SOURCE MATERIAL —
- - -
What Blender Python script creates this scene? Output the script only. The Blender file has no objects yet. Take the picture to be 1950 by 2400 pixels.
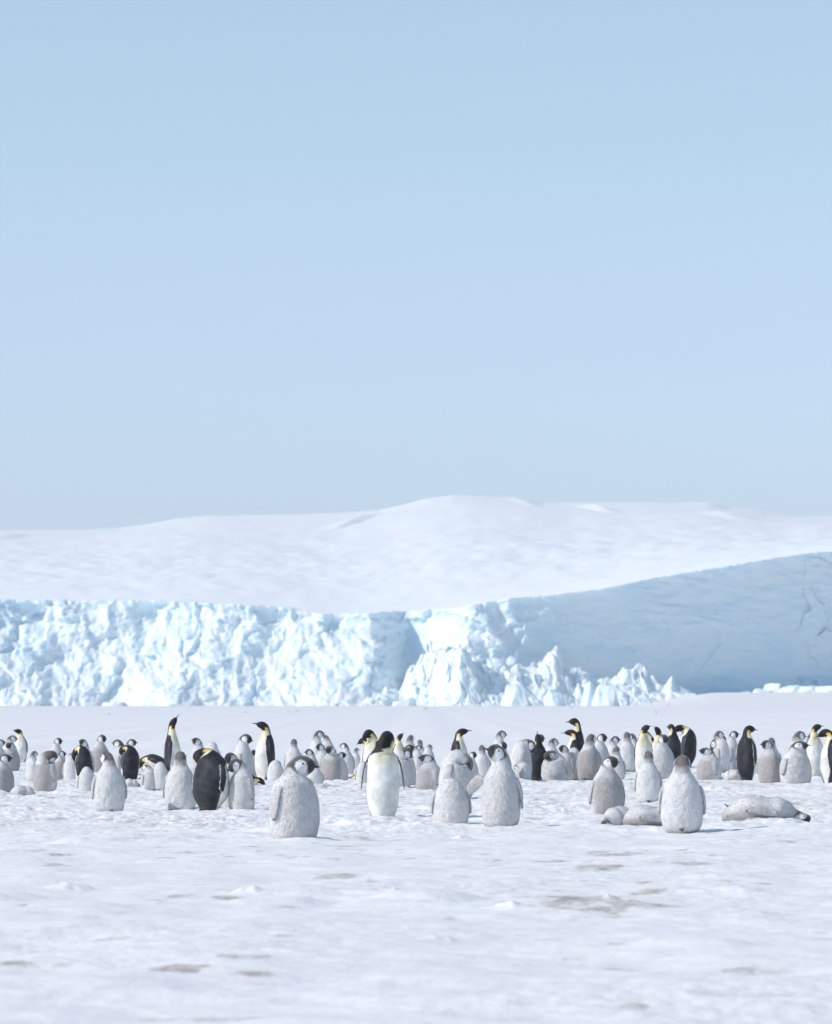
import bpy, bmesh, math, random
import numpy as np
from mathutils import Vector, Matrix, kdtree

# ------------------------------------------------------------------ camera, sky, sun, exposure
FPX, HY, CH = 12000.0, 1640.0, 1.45          # focal length and horizon of the 1950x2400 photograph, eye height in metres
R = math.radians
scene = bpy.context.scene
col = scene.collection
cam_d = bpy.data.cameras.new("camera")
cam_d.sensor_fit = 'VERTICAL'
cam_d.sensor_height = 36.0
cam_d.lens = FPX / 2400.0 * 36.0
cam_d.shift_y = (HY - 1200.0) / 2400.0
cam_d.clip_start = 0.5
cam_d.clip_end = 60000
cam_d.dof.use_dof = True
cam_d.dof.focus_distance = 74.0
cam_d.dof.aperture_fstop = 6.0
cam = bpy.data.objects.new("camera", cam_d)
col.objects.link(cam)
cam.location = (0, 0, CH)
cam.rotation_euler = (R(90), 0, 0)
scene.camera = cam

SUN_EL, SUN_AZ = 38.0, -111.0                # azimuth clockwise from +Y: -90 is camera left, more is behind the camera
world = bpy.data.worlds.new("World")
scene.world = world
world.use_nodes = True
nt = world.node_tree
nt.nodes.clear()
sky = nt.nodes.new('ShaderNodeTexSky')
sky.sky_type = 'NISHITA'
sky.sun_disc = False
sky.sun_elevation = R(SUN_EL)
sky.sun_rotation = R(SUN_AZ)
sky.altitude = 0
sky.air_density = 1.0
sky.dust_density = 0.0
sky.ozone_density = 3.0
bg = nt.nodes.new('ShaderNodeBackground')
bg.inputs['Strength'].default_value = 0.15
wo = nt.nodes.new('ShaderNodeOutputWorld')
# the camera's sky is a pale, even blue: look the Nishita sky up a little above the true elevation
tc = nt.nodes.new('ShaderNodeTexCoord')
sx = nt.nodes.new('ShaderNodeSeparateXYZ'); nt.links.new(tc.outputs['Generated'], sx.inputs[0])
mz = nt.nodes.new('ShaderNodeMath'); mz.operation = 'MULTIPLY_ADD'; mz.inputs[1].default_value = 1.2; mz.inputs[2].default_value = 0.12
nt.links.new(sx.outputs['Z'], mz.inputs[0])
cx = nt.nodes.new('ShaderNodeCombineXYZ')
nt.links.new(sx.outputs['X'], cx.inputs['X']); nt.links.new(sx.outputs['Y'], cx.inputs['Y']); nt.links.new(mz.outputs[0], cx.inputs['Z'])
nz_ = nt.nodes.new('ShaderNodeVectorMath'); nz_.operation = 'NORMALIZE'
nt.links.new(cx.outputs[0], nz_.inputs[0]); nt.links.new(nz_.outputs[0], sky.inputs['Vector'])
hz = nt.nodes.new('ShaderNodeMix'); hz.data_type = 'RGBA'; hz.blend_type = 'MULTIPLY'
hz.inputs[0].default_value = 1.0
tr = nt.nodes.new('ShaderNodeValToRGB')
tr.color_ramp.elements[0].position = 0.03; tr.color_ramp.elements[0].color = (1.40 / 1.5, 1.105 / 1.5, 0.925 / 1.5, 1)
tr.color_ramp.elements[1].position = 0.15; tr.color_ramp.elements[1].color = (1.31 / 1.5, 1.155 / 1.5, 0.91 / 1.5, 1)
nt.links.new(sx.outputs['Z'], tr.inputs[0])
tm = nt.nodes.new('ShaderNodeVectorMath'); tm.operation = 'SCALE'; tm.inputs['Scale'].default_value = 1.5
nt.links.new(tr.outputs[0], tm.inputs[0]); nt.links.new(tm.outputs[0], hz.inputs[7])
nt.links.new(sky.outputs[0], hz.inputs[6])
nt.links.new(hz.outputs[2], bg.inputs[0])
nt.links.new(bg.outputs[0], wo.inputs[0])

sun_d = bpy.data.lights.new("sun", 'SUN')
sun_d.energy = 2.6
sun_d.angle = R(0.53)
sun_d.color = (1.0, 0.925, 0.85)
sun = bpy.data.objects.new("sun", sun_d)
col.objects.link(sun)
sdir = Vector((math.sin(R(SUN_AZ)) * math.cos(R(SUN_EL)), math.cos(R(SUN_AZ)) * math.cos(R(SUN_EL)), math.sin(R(SUN_EL))))
sun.rotation_euler = sdir.to_track_quat('Z', 'Y').to_euler()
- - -
GIVEN INSTRUCTION — Return the material line for line, from its beginning to the line that contains "from mathutils import Vector, Matrix, kdtree", with the pictures left out.

REPLY —
What Blender Python script creates this scene? Output the script only. The Blender file has no objects yet. Take the picture to be 1950 by 2400 pixels.
import bpy, bmesh, math, random
import numpy as np
from mathutils import Vector, Matrix, kdtree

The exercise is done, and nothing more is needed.